EXERCISE INPUTS:
********
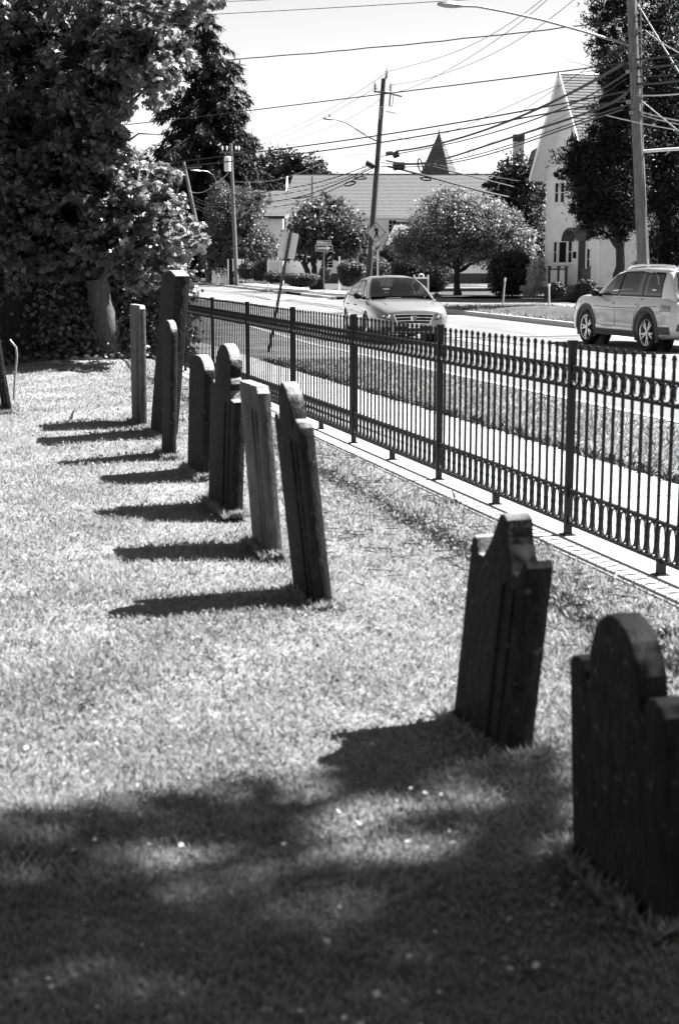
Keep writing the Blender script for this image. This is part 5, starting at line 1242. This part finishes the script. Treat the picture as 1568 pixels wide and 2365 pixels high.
# leaning middle pole
Y = 78; mb_ = P(848, 655, Y); mb_.z = -.05; mt = P(886, 181, Y)
mid = pole('dark leaning utility pole in the middle of the picture behind the sedan', mt, mb_, .175, .12, 'postdk')
lamp_arm(mid, [P(872, 327, Y), P(850, 316, Y-.3), P(825, 300, Y-.7), P(800, 284, Y-1.1), P(782, 277, Y-1.4), P(770, 275, Y-1.6)], P(770, 276, Y-1.6), .04)
mb = MB(); mb.tube([P(863,211,Y-.2), P(905,216,Y-.2)], .05, 6); mb.tube([P(897,215,Y-.2), P(928,223,Y-.2)], .045, 6); mb.build('crossarm', M['postdk'], mid)
MB().tube([P(888,184,Y-.1), P(893,172,Y-.1)], .04, 6).build('pole_top_bracket', M['metal'], mid)
for (x, y) in ((893,176),(866,206),(902,208)):
    mb = MB(); insulator(mb, P(x, y, Y-.2), k=1.5); mb.build('insulator', M['ceramic'], mid)
for (x, y, s_) in ((899,232,1),(876,262,-1)):
    p = P(x, y, Y-.25); mb = MB(); mb.tube([p+Vector((.05,0,.35)), p+Vector((0,0,-.3))], .045, 8); mb.tube([p+Vector((.22,0,.32)), p+Vector((.16,0,-.28))], .02, 6); mb.tube([p+Vector((.05,0,.35)), p+Vector((.22,0,.32))], .02, 5); mb.tube([p+Vector((0,0,-.3)), p+Vector((.16,0,-.28))], .02, 5); mb.build('fuse_cutout', M['ceramic'], mid)
mb = MB(); 
for i in range(8): p = P(893+i*2.6, 257+i*.7, Y-.2); mb.tube([p, p+Vector((.02,0,0))], .065, 7)
mb.tube([P(886,256,Y-.2), P(922,263,Y-.2)], .012, 5); mb.build('string_insulator', M['ceramic'], mid)
for (x, y, rx, ry, rz) in ((855,380,.26,.16,-.5),(921,384,.33,.2,.1),(899,354,.2,.12,.1),(914,357,.17,.17,.3)):
    p = P(x, y, Y-.3); T_ = Matrix.Translation(p) @ Matrix.Rotation(-rz, 4, 'Y'); mb = MB(); mb.tube([T_ @ Vector((-rx,0,0)), T_ @ Vector((-rx*.85,0,0)), T_ @ Vector((rx*.85,0,0)), T_ @ Vector((rx,0,0))], [ry*.6, ry, ry, ry*.6], 12); mb.build('splice_case', M['blackp'] if ry > .13 else M['plast'], mid, smooth=True)
# left pole with a transformer
Y = 118; lb_ = P(547, 662, Y); lb_.z = -.05; lt = P(533, 331, Y)
lp = pole('straight utility pole with a transformer in front of the street tree at left', lt, lb_, .19, .13)
p = P(526, 378, Y-.45); MB().tube([p-Vector((0,0,.62)), p-Vector((0,0,.58)), p+Vector((0,0,.5)), p+Vector((0,0,.58))], [.2,.27,.27,.2], 14).build('transformer', M['alum'], lp, smooth=True)
MB().box((-.9,-.1,-.06),(.9,.02,.06), Matrix.Translation(P(534,352,Y-.2))).build('crossarm', M['post'], lp)
for x in (514, 524, 545, 552): mb = MB(); insulator(mb, P(x, 345, Y-.2), k=1.2); mb.build('insulator', M['signw'], lp)
# far leaning pole behind the maple's edge, with its own lamp
Y = 140; fb = P(483, 655, Y); fb.z = -.05; ft = P(424, 372, Y)
fp = pole('far leaning utility pole showing between maple leaves left of the spruce foot', ft, fb, .22, .14)
MB().box((-1.4,-.1,-.07),(1.2,.02,.07), Matrix.Translation(P(437,388,Y-.2)) @ Matrix.Rotation(-.08, 4, 'Y')).build('crossarm', M['post'], fp)
lamp_arm(fp, [P(500,420,Y), P(492,404,Y-.5), P(480,396,Y-.9), P(466,394,Y-1.2)], P(464,395,Y-1.2), .04, ln=1.0)

# ================================================================== SIGNS
def plate(mb, c, rgt, up, w_, h_, nrm, th=.006, rad=.02):
    pts = []
    for (cx, cy, a0) in ((w_/2-rad, h_/2-rad, 0), (-w_/2+rad, h_/2-rad, 90), (-w_/2+rad, -h_/2+rad, 180), (w_/2-rad, -h_/2+rad, 270)):
        pts += [(cx+rad*math.cos(R(a0+30*i)), cy+rad*math.sin(R(a0+30*i))) for i in range(4)]
    return mb.prism(pts, c, rgt, up, nrm, th)
def text(s_, size, O, U, V, N_, m, parent, th=.004, sx=1.0, bold=0):
    cu = bpy.data.curves.new('text', 'FONT'); cu.body = s_; cu.size = size; cu.align_x = 'CENTER'; cu.align_y = 'CENTER'; cu.extrude = th; cu.offset = bold
    o = bpy.data.objects.new('tmp', cu); C.objects.link(o); me = bpy.data.meshes.new_from_object(o.evaluated_get(bpy.context.evaluated_depsgraph_get())); bpy.data.objects.remove(o)
    O, U, V, N_ = map(Vector, (O, U, V, N_))
    for v in me.vertices: c = v.co.copy(); v.co = O+U*c.x*sx+V*c.y+N_*(c.z+th)
    me.name = 'lettering'; return link('lettering', me, M[m], parent)
NF = Vector((0,-1,0)); UX = Vector((1,0,0)); UZ = Vector((0,0,1))
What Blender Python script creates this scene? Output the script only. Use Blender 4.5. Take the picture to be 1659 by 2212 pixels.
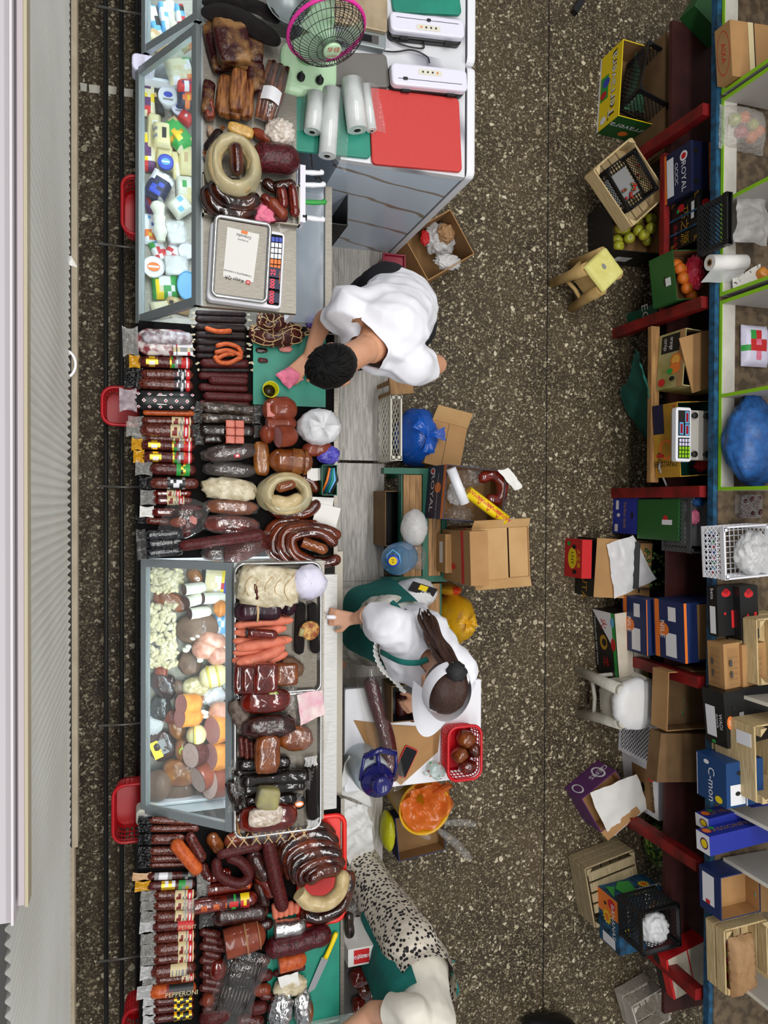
import bpy, math, random
from mathutils import Vector, Matrix, noise as _n
for _o in list(bpy.data.objects): bpy.data.objects.remove(_o)
SC = bpy.context.scene
COL = SC.collection
PI = math.pi
# ------------------------------------------------------------------ camera
FPX, CX, CY, HC = 1640.0, 829.5, 1106.0, 4.3
_d = Vector(((300-CX)/FPX, -(1085-CY)/FPX, -1.0)).normalized()
_Z = -_d
_Y = Vector((0,1,0)); _Y = (_Y-_Z*_Y.dot(_Z)).normalized()
_X = _Y.cross(_Z)
RCW = Matrix((_X,_Y,_Z))          # camera -> world
def at(x, y, z):
    r = RCW @ Vector(((x-CX)/FPX, -(y-CY)/FPX, -1.0))
    t = (z-HC)/r.z
    return Vector((r.x*t, r.y*t, z))
def mpp(x, y, z):                  # metres per photo pixel there
    r = RCW @ Vector(((x-CX)/FPX, -(y-CY)/FPX, -1.0))
    return (z-HC)/r.z/FPX
cd = bpy.data.cameras.new('camera'); cam = bpy.data.objects.new('camera', cd); COL.objects.link(cam)
cd.sensor_fit = 'VERTICAL'; cd.sensor_height = 24.0; cd.lens = 24.0*FPX/2212.0
cd.clip_start = 0.05; cd.clip_end = 60
cam.matrix_world = Matrix.Translation((0,0,HC)) @ RCW.to_4x4()
SC.camera = cam
# ------------------------------------------------------------------ light
SC.view_settings.view_transform = 'Standard'; SC.view_settings.look = 'None'
SC.view_settings.gamma = 1.0; SC.view_settings.use_curve_mapping = False
SC.view_settings.exposure = 0.0
W = bpy.data.worlds.new('hall_light'); SC.world = W; W.use_nodes = True
W.node_tree.nodes['Background'].inputs[0].default_value = (0.93,0.96,1.0,1)
W.node_tree.nodes['Background'].inputs[1].default_value = 0.42
def area(name, loc, sx, sy, power, col, rot=(0,0,0)):
    l = bpy.data.lights.new(name,'AREA'); l.shape='RECTANGLE'; l.size=sx; l.size_y=sy; l.energy=power; l.color=col
    o = bpy.data.objects.new(name,l); COL.objects.link(o); o.location=loc; o.rotation_euler=rot; return o
area('skylight', (0.3,0.0,6.6), 0.5, 8.0, 185, (1.0,0.985,0.96))
area('skylight', (2.4,0.0,6.6), 0.5, 8.0, 185, (1.0,0.985,0.96))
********
WRITTEN INSTRUCTION:
Extract each line from the listing that holds the word "this".

RESPONSE:
Keep writing the Blender script for this image. This is part 5, starting at line 1242. This part finishes the script. Treat the picture as 1568 pixels wide and 2365 pixels high.
What Blender Python script creates this scene? Output the script only. Use Blender 4.5. Take the picture to be 1659 by 2212 pixels.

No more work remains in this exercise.